Key West Neighborhoods: What You Need to Know

October 1st, 2015

An island of eight square miles with a population of 25,000 people, Key West is one of the most dynamic small towns in America. With a melting pot of residents from all over the country, its various charms equate to paradise for many. While the island’s most distinctive division is Old Town and New Town, there are a handful of other neighborhoods that give the island its unique character.

Old Town
Old Town is the heart of historic Key West where all of the tourist attractions, restaurants and nightlife are found along its main artery, Duval Street. Many locals call Old Town home and love how convenient it is to get around in the walkable neighborhood. The borders of Old Town are typically considered within the northwest confines of White and Truman Streets and the Gulf of Mexico. The easiest way to get around is by bicycle, scooter and skateboard, and residential and paid parking spots are also available for cars. Old Town is widely considered the most desirable part of the island and therefore, the most expensive. It’s the true heart of Key West.

New Town
By contrast, New Town is largely residential and many people who live here are families who have called Key West home for generations. With a handful of off the beaten path restaurants and various shopping centers, New Town is a place to get business done. This is where you’ll find large grocery stores, hardware shops, fast food chain restaurants and a movie theater. The advantage of living in New Town is that you get more for your money. Larger homes and lots are available for a fraction of the cost of a home in Old Town.

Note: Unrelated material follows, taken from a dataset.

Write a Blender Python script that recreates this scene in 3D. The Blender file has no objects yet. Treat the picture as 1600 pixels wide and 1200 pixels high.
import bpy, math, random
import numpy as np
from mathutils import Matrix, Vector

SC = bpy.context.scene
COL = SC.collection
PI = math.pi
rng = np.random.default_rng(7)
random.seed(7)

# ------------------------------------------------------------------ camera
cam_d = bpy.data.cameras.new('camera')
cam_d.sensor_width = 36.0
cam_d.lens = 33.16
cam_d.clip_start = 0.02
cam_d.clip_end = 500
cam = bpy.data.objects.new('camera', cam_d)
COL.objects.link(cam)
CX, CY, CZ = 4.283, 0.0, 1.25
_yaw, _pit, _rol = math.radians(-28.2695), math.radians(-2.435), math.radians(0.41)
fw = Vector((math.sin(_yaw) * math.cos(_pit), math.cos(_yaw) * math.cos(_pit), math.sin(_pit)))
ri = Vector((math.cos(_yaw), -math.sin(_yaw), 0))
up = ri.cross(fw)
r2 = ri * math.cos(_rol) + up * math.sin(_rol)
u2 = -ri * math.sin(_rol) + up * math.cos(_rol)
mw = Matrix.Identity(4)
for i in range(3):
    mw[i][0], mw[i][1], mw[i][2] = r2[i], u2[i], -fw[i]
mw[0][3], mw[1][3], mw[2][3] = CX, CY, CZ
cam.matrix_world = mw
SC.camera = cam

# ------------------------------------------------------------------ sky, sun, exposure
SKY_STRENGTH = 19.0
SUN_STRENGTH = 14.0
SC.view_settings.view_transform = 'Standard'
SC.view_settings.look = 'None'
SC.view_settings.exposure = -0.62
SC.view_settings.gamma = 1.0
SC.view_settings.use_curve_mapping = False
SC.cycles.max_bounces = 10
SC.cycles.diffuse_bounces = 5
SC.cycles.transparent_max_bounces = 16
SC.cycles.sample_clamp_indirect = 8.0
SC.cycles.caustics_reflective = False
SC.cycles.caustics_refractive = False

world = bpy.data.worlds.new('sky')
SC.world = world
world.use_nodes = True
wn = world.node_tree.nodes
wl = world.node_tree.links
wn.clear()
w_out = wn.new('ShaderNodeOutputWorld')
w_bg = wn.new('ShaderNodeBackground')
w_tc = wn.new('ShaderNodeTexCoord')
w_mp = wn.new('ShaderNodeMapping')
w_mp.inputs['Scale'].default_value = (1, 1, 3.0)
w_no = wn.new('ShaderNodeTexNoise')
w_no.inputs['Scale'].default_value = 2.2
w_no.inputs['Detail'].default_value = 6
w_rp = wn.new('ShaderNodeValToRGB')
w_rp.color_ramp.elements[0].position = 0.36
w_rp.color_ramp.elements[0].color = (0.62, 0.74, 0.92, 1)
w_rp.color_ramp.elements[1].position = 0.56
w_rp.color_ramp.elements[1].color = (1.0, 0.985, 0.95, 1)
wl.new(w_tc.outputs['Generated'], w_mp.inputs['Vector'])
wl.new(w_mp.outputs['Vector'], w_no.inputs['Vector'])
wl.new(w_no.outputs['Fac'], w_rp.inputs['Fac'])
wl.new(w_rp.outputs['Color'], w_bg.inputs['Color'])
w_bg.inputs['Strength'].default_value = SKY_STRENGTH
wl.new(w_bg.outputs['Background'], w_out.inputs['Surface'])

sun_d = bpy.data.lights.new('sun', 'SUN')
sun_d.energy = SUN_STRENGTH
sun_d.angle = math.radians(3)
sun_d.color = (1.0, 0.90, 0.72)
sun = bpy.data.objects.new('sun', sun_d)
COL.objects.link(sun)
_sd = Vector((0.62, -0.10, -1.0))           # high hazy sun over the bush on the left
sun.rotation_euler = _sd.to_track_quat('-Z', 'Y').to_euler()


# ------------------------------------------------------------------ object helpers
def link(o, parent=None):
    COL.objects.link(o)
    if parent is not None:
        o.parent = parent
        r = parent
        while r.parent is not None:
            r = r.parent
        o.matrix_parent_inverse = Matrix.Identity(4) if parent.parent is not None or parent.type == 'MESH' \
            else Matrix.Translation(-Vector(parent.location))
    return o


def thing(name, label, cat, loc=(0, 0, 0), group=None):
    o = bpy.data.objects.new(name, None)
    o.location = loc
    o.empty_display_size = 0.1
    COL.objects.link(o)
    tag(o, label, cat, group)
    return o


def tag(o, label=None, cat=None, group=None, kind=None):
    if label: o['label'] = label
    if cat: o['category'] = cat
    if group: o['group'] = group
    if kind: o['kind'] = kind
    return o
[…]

Map of Key West Neighborhoods

More Key West neighborhoods

Bahama Village
Bahama Village is found within Old Town to the southwest of Whitehead Street. Petronia Street is the heart of this neighborhood, originally settled by Key West’s Bahamian population. Once considered an unsavory neighborhood, Bahama Village is now one of the hippest hoods in Key West with great local boutiques, restaurants and art galleries. Blue Heaven, a Key West restaurant and institution, has long anchored the neighborhood and drawn locals and visitors alike. This was once a part of town where you could find a great deal on a home, but prices have been on a steady rise in recent years.

Historic Seaport
Northeast of Duval Street and set against the Key West Channel, you’ll find the streets that occupies the Historic Seaport. This desirable Old Town neighborhood retains that Old Key West charm with a great variety of classic Key West restaurants, like Pepe’s and Harpoon Harry’s, as well as new and exciting dining destinations, like Eaton Street Bakery and Help Yourself. The picturesque setting of the marina is a major attraction and there are many highly sought after historic homes here.

Casa Marina/The Beaches
Don’t confuse Old Town with oceanfront real estate. The neighborhood encompassing the southern stretches of the island and the Atlantic Ocean is called Casa Marina for the iconic resort found there. While still within close proximity to Old Town, this neighborhood is technically on the fringes. It’s a quiet, laidback residential community with contemporary built homes. It’s also where you’ll find the classic Key West restaurant Louie’s Backyard.

Truman Annex
A planned subdivision adjacent to Mallory Square and en route to Fort Zachary Taylor State Park & Beach, Truman Annex is a desirable residence with a uniform design scheme that could be described as conch cottage moderne. Named for the Truman Little White House within the neighborhood, it’s filled with both condos and free-standing homes with access to community swimming pools and beautifully landscaped gardens. It’s an ideal Old Town location within walking distance to Duval Street that’s appealing for both its Key West charm and modern comforts.

Mid-Town
As the name implies, Mid-Town is the neighborhood that blurs the lines between Old and New. Generally considered to be between White Street and 6th Street, Mid-Town is a happy medium between the action of Old Town and the quiet of New Town. A mostly residential neighborhood of both new and old homes, it’s a tranquil community with big yards and wide streets.